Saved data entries
-- begin --
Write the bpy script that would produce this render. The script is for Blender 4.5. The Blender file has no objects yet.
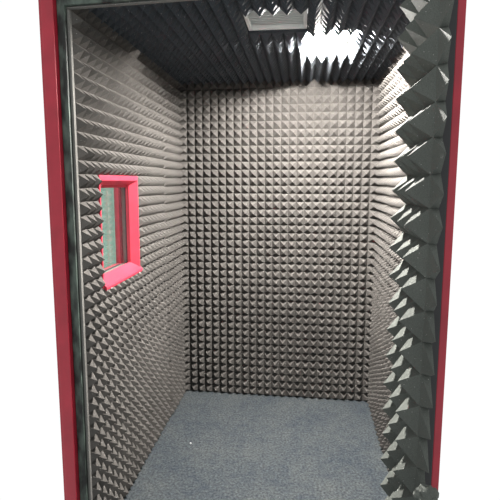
import bpy, bmesh, math, random
from mathutils import Vector, Matrix, noise
C = bpy.context.scene.collection
PI = math.pi
P = 0.05            # pyramid pitch
H = 2.05            # valley plane of the ceiling foam
W = 1.255           # room width between the valley planes
TH = 0.0345          # pyramid height

# ------------------------------------------------------------ materials
def new_mat(name):
    m = bpy.data.materials.new(name); m.use_nodes = True
    nt = m.node_tree; b = nt.nodes['Principled BSDF']
    return m, nt, b
def foam_mat(name, col, spec=0.15):
    m, nt, b = new_mat(name)
    N, L = nt.nodes, nt.links
    tc = N.new('ShaderNodeTexCoord')
    n1 = N.new('ShaderNodeTexNoise'); n1.inputs['Scale'].default_value = 3.0; n1.inputs['Detail'].default_value = 3
    n2 = N.new('ShaderNodeTexNoise'); n2.inputs['Scale'].default_value = 420; n2.inputs['Detail'].default_value = 4
    L.new(tc.outputs['Object'], n1.inputs['Vector']); L.new(tc.outputs['Object'], n2.inputs['Vector'])
    r = N.new('ShaderNodeValToRGB')
    r.color_ramp.elements[0].position = .3; r.color_ramp.elements[0].color = tuple(c*.85 for c in col)+(1,)
    r.color_ramp.elements[1].position = .7; r.color_ramp.elements[1].color = tuple(c*1.12 for c in col)+(1,)
    L.new(n1.outputs['Fac'], r.inputs['Fac'])
    mx = N.new('ShaderNodeMix'); mx.data_type = 'RGBA'; mx.blend_type = 'MULTIPLY'; mx.inputs['Factor'].default_value = 1
    r2 = N.new('ShaderNodeValToRGB')
    r2.color_ramp.elements[0].position = .3; r2.color_ramp.elements[0].color = (.72,.72,.72,1)
    r2.color_ramp.elements[1].position = .7; r2.color_ramp.elements[1].color = (1.15,1.15,1.15,1)
    L.new(n2.outputs['Fac'], r2.inputs['Fac'])
    L.new(r.outputs['Color'], mx.inputs['A']); L.new(r2.outputs['Color'], mx.inputs['B'])
    # sparse pale lint specks
    v = N.new('ShaderNodeTexVoronoi'); v.inputs['Scale'].default_value = 75
    L.new(tc.outputs['Object'], v.inputs['Vector'])
    sp = N.new('ShaderNodeValToRGB')
    sp.color_ramp.elements[0].position = .05; sp.color_ramp.elements[0].color = (1,1,1,1)
    sp.color_ramp.elements[1].position = .09; sp.color_ramp.elements[1].color = (0,0,0,1)
    L.new(v.outputs['Distance'], sp.inputs['Fac'])
    m2 = N.new('ShaderNodeMix'); m2.data_type = 'RGBA'
    L.new(sp.outputs['Color'], m2.inputs['Factor']); L.new(mx.outputs['Result'], m2.inputs['A'])
    m2.inputs['B'].default_value = (.45,.44,.42,1)
    L.new(m2.outputs['Result'], b.inputs['Base Color'])
    b.inputs['Roughness'].default_value = .85; b.inputs['Specular IOR Level'].default_value = spec
    bp = N.new('ShaderNodeBump'); bp.inputs['Strength'].default_value = .25; bp.inputs['Distance'].default_value = .002
    L.new(n2.outputs['Fac'], bp.inputs['Height']); L.new(bp.outputs['Normal'], b.inputs['Normal'])
    return m
def paint_mat(name, col, rough=.45, var=.12, scale=14, spec=.5):
    m, nt, b = new_mat(name)
    N, L = nt.nodes, nt.links
    tc = N.new('ShaderNodeTexCoord')
    n1 = N.new('ShaderNodeTexNoise'); n1.inputs['Scale'].default_value = scale; n1.inputs['Detail'].default_value = 5
    L.new(tc.outputs['Object'], n1.inputs['Vector'])
    r = N.new('ShaderNodeValToRGB')
    r.color_ramp.elements[0].position = .3; r.color_ramp.elements[0].color = tuple(c*(1-var) for c in col)+(1,)
    r.color_ramp.elements[1].position = .7; r.color_ramp.elements[1].color = tuple(c*(1+var) for c in col)+(1,)
    L.new(n1.outputs['Fac'], r.inputs['Fac']); L.new(r.outputs['Color'], b.inputs['Base Color'])
    b.inputs['Roughness'].default_value = rough; b.inputs['Specular IOR Level'].default_value = spec
    return m
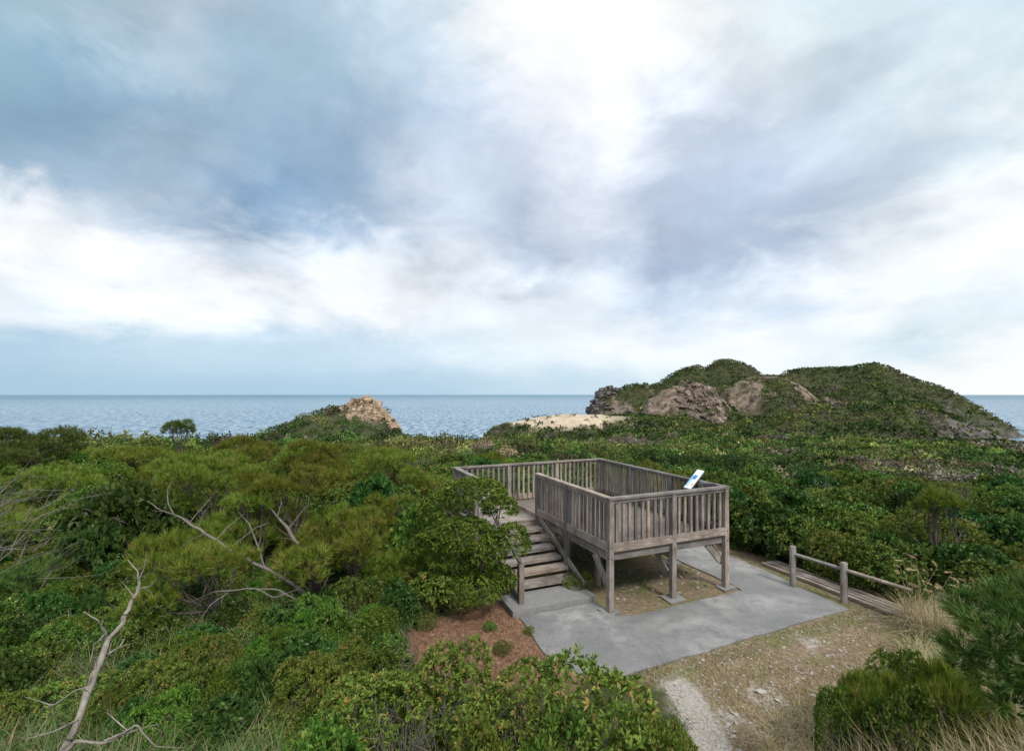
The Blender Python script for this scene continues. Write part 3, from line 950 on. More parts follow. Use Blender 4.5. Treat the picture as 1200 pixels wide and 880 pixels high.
# ---- single trees: own crown and limbs
def pine(px, py_mid, y, R, label, group, nl=13, flat=.50, lean=(.5, 0), mat='needle', dens=95, name='pine_tree', trunk_r=.05, low_limb=True, Lneed=.17):
    c = at(px, py_mid, y); zb = hz(c[0] + lean[0], c[1] + lean[1])
    o = empty(name, (c[0] + lean[0], c[1] + lean[1], zb))
    off = c - np.array([c[0] + lean[0], c[1] + lean[1], zb])
    lobes = []
    nl = max(nl, 12)
    for i in range(nl):
        a = 2 * PI * i / nl + rng.uniform(-.5, .5); rr = R * rng.uniform(.25, .85) * (1 if i else 0)
        s = R * rng.uniform(.32, .46)
        zz = rng.uniform(-.34, .30) * R - .16 * rr
        lobes.append((off + np.array([rr * math.cos(a), rr * math.sin(a), zz]), np.array([s, s, s * flat * rng.uniform(.9, 1.4)])))
    cr = crown_needle(lobes, dens, 15, Lneed, .0115)
    cr.build('crown', M[mat], o)
    s = MB(); limbs(s, (0, 0, -.15), lobes, trunk_r, fork=np.array([off[0] * .45, off[1] * .45, max(off[2] * .35, .2)]), twigs=4, bend=.22)
    s.build('trunk', M['bark_dark'], o)
    tag(o, label, 'tree', group)
    SHRUBS.append((c[0], c[1], R))
    return o


G1 = 'windswept pines on the left slope'
pine(245, 556, 14.0, 1.55, 'broad flat topped pine with bare grey limbs showing under its crown', G1, 11, lean=(.9, -1.2), trunk_r=.06)
pine(335, 560, 13.0, 1.1, 'pine with olive crown just right of the bare limbs', G1, 9, lean=(.6, -.5))
pine(228, 668, 9.3, .95, 'low bright pine crown in front of the bare limbs', G1, 9, lean=(.5, .3), flat=.6)
pine(405, 628, 11.2, 1.05, 'low bushy pine left of the bush by the stairs', G1, 9, lean=(.3, .3), flat=.6)
pine(362, 655, 10.3, .75, 'small bright pine between the fallen branches and the thicket', G1, 8, lean=(.3, .3), flat=.6)
pine(42, 522, 20.0, 1.9, 'dark spreading pine at the far left edge against the sea', G1, 11, lean=(.6, 0), mat='needle_dark')
pine(78, 566, 15.5, 1.15, 'bright low pine above the dead branches at the left edge', G1, 9, lean=(.3, 0), flat=.55)
pine(211, 501, 25.0, .78, 'small round dark tree standing up against the sea', G1, 8, lean=(.1, 0), mat='needle_dark', flat=1.0, dens=130)
pine(165, 540, 21.0, 1.5, 'dull green pine below the small round tree', G1, 9, lean=(.4, 0))
pine(285, 532, 20.0, 1.5, 'pine crown on the skyline right of the small round tree', G1, 9, lean=(.4, 0))
pine(372, 532, 20.0, 1.45, 'pine crown just below the rocky headland', G1, 9, lean=(.4, 0))
pine(455, 545, 19.0, 1.3, 'pine in the thicket left behind the platform landing', G1, 9, lean=(.4, 0))
pine(300, 590, 12.4, .8, 'small pine pad low beside the forked dead limb', G1, 7, lean=(.4, -.3))
pine(28, 690, 9.8, 1.0, 'dark low pine at the left edge under the dead branches', G1, 9, lean=(.2, .2), mat='needle_dark', flat=.6)
pine(440, 600, 13.2, .9, 'olive pine between the thicket and the broad pine', G1, 8, lean=(.3, .2), flat=.6)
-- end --
**AIM**. Word for word, give again the lines from the first entry to the line with "TH = 0.0345", inclusive. Exclude the pictures.

**THE REPLY**.
Write the bpy script that would produce this render. The script is for Blender 4.5. The Blender file has no objects yet.
import bpy, bmesh, math, random
from mathutils import Vector, Matrix, noise
C = bpy.context.scene.collection
PI = math.pi
P = 0.05            # pyramid pitch
H = 2.05            # valley plane of the ceiling foam
W = 1.255           # room width between the valley planes
TH = 0.0345          # pyramid height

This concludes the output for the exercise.